Los gobiernos democráticos contemporáneos, nos dice B. Manin, han evolucionado a partir de un sistema político que fue concebido por sus fundadores no como un sistema democrático sino en oposición precisamente a la democracia. Para Madison, uno de los padres de la Constitución estadounidense, la diferencia entre las repúblicas griegas y el gobierno americano radicaba en “la exclusión total del pueblo” del gobierno a favor de sus representantes; este hecho hacía superior a Estados Unidos, en relación a otras repúblicas o formas de gobierno. Los padres fundadores no pensaban que la representación era una forma de democracia sino que era un sistema político esencialmente diferente y superior que ponía a salvo de las turbas, o mayorías empobrecidas, a la república pasando por el tamiz de los órganos elegidos las pasiones e instintos poco racionales de los gobernados. Correspondía a una elite de elegidos discernir sobre los verdaderos intereses del país cuyo patriotismo y “amor a la justicia” así como sus propiedades les impediría sacrificar los intereses del país a consideraciones morales, temporales o parciales.

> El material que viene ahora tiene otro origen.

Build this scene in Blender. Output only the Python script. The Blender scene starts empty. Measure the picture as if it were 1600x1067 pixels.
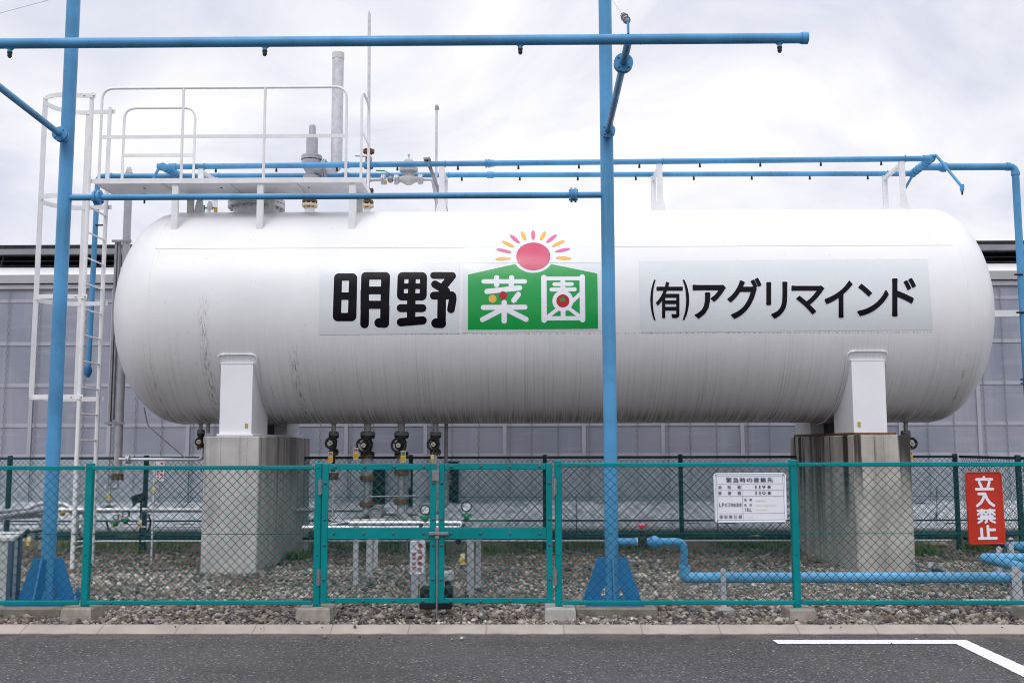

No obstante, los gobiernos representativos o delegados acabaron apropiándose del término democracia justificando, desde la teoría, que en realidad se trataba de una forma de democracia indirecta. Pero, desde el punto de vista de la teoría política, es difícil explicar esto del gobierno indirecto cuando resulta que los que gobiernan indirectamente a través de sus representantes carecen de control sobre las acciones de sus “mandados o mandatarios” -la inexistencia de mandato imperativo en los sistemas modernos otorga un alto grado de independencia de los gobernantes respecto de la “voluntad popular”, y la revocabilidad de los representantes es muy limitada-. Hay, sin embargo, una razón que explica mejor por qué se soldó el término democracia a los sistemas representativos modernos: su gran poder legitimador del ejercicio del gobierno.
Los reparos de los gobiernos representativos hacia la universalización del voto surgían precisamente del temor a que las mayorías no propietarias pudieran elegir como gobernantes a miembros de su misma clase social, dejando fuera a las elites propietarias. Sin embargo, con el tiempo, la mecánica electoral fue convenciendo a dichas elites de que el sufragio universal no constituía ningún peligro sino todo lo contrario, la posibilidad de contar con las más altas cotas de consentimiento para el ejercicio del poder. Todos los sistemas electorales y la maquinaria de los medios de comunicación de masas -incluidas las empresas de relaciones públicas-, fueron concebidos para garantizar que los electores elijan la opción adecuada a los intereses o valores de la nación -previamente definidos-.